The ancestry of the promised Redeemer is refined throughout the Old Testament. He is the seed of Eve in Gen 3:15, a descendant of Abraham in Gen 22:18, of the tribe of Judah in Gen 49:10, and the descendent of David in 2 Sam 7:12-13.

Another eschatological promise in the Old Testament is the New Covenant. We read in Jeremiah:
31 "The time is coming," declares the LORD , "when I will make a new covenant with the house of Israel and with the house of Judah. 32 It will not be like the covenant I made with their forefathers when I took them by the hand to lead them out of Egypt, because they broke my covenant, though I was a husband to them, " declares the LORD . (Jer. 31:31,32)
In Hebrews 8:8-13 it is confirmed that this New Covenant was ushered in by Christ.

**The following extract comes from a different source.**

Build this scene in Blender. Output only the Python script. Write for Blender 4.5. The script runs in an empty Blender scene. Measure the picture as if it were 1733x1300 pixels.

Other Old Testament eschatological promises include: The restoration of Israel (Jer. 23:3) (although exactly what that means is the subject of intense debate), The Day of the Lord (e.g., Isa. 13:9-11, Zeph 1:14-15) (again, fierce debate as to what that means) and Pentecost (Joel 2:28-19).

There is even Old Testament eschatological promise for which there is nearly universal agreement (save for full preterism proponents) that it has not yet been fulfilled: A new heavens and earth:
"Behold, I will create new heavens and a new earth. The former things will not be remembered, nor will they come to mind. (Isa. 65:17).

Do not mistakenly view that Old Testament as having been written as a journal, merely recording events as they occurred. It is overwhelmingly forward-looking.